ElBaradei was selected by a coalition of opposition groups to represent them during this week’s dramatic popular uprising, which saw Islamist president Mohammed Morsi removed from power by military decree, but prefers to now “serve the nation in an unofficial capacity,” according to an al-Ahram report.

The opposition leader was widely reported to be in line for the interim prime minister position, but talks were reportedly underway Thursday instead between military leaders and Farouq el-Oqda, the former head of Egypt’s central bank, over the position, al-Ahram said.

The Egyptian military, in an announcement Wednesday evening, declared the temporary dissolution of Egypt’s constitution, the removal of Morsi from power and the beginning of an interim government phase until new elections could be called.
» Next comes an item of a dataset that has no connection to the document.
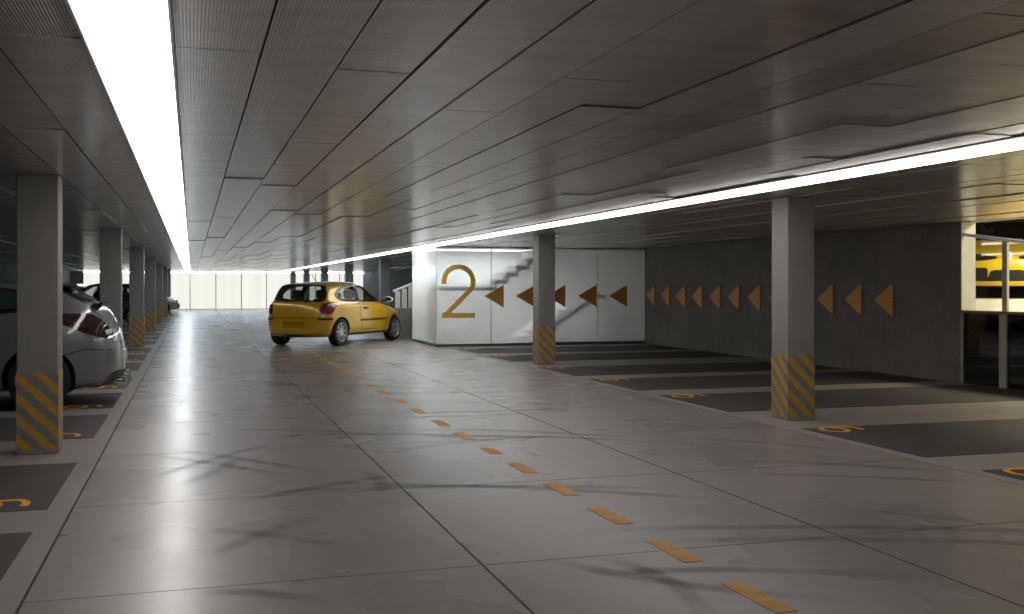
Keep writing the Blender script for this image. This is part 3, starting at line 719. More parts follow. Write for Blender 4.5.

On Thursday, over 200 arrest warrants were issued for Muslim Brotherhood members, and over 20 top leaders were detained by security forces, as interim president Adly Mansour was sworn into office, replacing Morsi.

Because of this, ElBaradei, a prominent liberal voice in Egypt, received some criticism for what some called a crackdown on civil liberties, but he defended the detentions on Thursday.

“The security people obviously are worried — there was an earthquake and we have to make sure that the tremors are predicted and controlled,” he told The New York Times. He added that the arrests were “precautionary measures,” but “nobody should be detained or arrested in anticipation unless there is a clear accusation, and it has to be investigated by the attorney general and settled in a court.”